OBJECTIVE
Quote the listing below word for word, stopping after the line that contains "COL = SC.collection".

-- Begin SUPPLIED INFORMATION --

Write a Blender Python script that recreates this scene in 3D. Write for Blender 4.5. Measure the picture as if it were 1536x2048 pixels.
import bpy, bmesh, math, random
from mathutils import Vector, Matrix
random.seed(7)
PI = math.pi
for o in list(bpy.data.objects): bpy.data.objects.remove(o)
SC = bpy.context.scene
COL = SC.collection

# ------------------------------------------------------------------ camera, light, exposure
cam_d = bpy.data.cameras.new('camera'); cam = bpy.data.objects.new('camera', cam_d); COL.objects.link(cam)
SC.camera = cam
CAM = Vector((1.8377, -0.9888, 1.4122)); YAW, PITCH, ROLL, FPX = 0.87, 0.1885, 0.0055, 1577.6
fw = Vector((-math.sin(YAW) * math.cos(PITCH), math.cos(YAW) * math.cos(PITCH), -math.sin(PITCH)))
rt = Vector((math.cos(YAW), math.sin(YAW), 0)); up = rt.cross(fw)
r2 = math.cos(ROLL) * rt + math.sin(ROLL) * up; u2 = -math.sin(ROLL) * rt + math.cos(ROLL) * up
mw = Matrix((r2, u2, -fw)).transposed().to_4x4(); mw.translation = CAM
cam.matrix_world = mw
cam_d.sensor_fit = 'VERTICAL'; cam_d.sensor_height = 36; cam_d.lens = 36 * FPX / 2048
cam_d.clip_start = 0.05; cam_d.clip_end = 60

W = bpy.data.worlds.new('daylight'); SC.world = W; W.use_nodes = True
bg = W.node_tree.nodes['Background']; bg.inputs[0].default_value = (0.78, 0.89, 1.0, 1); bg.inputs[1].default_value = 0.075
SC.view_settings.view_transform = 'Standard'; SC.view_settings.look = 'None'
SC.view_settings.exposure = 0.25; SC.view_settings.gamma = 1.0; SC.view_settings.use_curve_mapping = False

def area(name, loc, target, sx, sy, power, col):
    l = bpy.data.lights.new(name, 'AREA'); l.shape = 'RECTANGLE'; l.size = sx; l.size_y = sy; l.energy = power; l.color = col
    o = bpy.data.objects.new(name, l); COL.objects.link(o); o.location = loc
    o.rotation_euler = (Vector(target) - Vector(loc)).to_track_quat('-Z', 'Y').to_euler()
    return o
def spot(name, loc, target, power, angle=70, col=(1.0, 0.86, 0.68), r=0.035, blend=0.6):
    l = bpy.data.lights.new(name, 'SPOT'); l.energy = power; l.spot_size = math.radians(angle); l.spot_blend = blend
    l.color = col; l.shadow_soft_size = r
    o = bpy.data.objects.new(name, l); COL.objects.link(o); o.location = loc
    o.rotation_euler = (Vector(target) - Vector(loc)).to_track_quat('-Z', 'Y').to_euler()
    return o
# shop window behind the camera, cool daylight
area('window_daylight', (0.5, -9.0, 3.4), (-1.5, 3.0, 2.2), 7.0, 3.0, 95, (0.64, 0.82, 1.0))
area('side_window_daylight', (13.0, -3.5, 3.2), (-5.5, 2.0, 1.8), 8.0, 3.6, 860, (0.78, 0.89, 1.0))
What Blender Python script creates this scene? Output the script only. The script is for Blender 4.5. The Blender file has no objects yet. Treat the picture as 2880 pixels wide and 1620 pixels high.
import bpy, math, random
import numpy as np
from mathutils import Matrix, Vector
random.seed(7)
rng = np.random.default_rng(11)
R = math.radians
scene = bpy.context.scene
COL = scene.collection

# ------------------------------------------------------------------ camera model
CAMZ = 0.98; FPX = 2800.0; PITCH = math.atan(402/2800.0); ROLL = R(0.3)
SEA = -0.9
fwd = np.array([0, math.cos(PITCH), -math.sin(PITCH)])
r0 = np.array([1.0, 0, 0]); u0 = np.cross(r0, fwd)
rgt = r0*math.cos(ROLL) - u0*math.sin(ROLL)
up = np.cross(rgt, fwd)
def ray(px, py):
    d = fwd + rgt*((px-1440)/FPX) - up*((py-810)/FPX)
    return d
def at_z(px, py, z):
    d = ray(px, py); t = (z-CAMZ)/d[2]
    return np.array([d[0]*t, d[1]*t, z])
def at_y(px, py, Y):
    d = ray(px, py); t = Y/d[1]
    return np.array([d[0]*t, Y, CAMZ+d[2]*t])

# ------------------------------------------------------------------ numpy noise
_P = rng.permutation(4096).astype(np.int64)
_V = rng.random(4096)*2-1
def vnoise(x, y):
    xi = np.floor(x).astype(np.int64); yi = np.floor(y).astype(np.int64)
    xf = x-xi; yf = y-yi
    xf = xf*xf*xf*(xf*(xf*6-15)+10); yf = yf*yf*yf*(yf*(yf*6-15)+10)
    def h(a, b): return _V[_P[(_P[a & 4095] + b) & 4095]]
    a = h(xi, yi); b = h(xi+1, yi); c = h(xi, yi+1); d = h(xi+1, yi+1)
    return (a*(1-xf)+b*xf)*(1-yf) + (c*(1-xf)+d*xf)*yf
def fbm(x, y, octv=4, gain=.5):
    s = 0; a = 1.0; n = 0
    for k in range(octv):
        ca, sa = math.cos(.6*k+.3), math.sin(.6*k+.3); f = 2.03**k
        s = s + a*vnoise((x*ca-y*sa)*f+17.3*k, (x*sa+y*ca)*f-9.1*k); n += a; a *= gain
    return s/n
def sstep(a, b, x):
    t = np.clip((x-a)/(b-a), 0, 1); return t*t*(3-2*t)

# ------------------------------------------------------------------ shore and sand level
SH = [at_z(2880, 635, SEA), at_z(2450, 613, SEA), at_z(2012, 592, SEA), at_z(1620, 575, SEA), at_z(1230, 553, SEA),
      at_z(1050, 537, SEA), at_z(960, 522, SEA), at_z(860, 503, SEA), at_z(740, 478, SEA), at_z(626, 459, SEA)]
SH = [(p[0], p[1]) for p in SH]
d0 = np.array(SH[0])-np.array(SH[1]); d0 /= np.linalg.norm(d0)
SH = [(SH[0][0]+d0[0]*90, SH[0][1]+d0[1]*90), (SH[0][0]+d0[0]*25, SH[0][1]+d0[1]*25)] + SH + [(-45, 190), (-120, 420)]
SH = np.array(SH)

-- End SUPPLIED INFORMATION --

WRITTEN REPLY
Write a Blender Python script that recreates this scene in 3D. Write for Blender 4.5. Measure the picture as if it were 1536x2048 pixels.
import bpy, bmesh, math, random
from mathutils import Vector, Matrix
random.seed(7)
PI = math.pi
for o in list(bpy.data.objects): bpy.data.objects.remove(o)
SC = bpy.context.scene
COL = SC.collection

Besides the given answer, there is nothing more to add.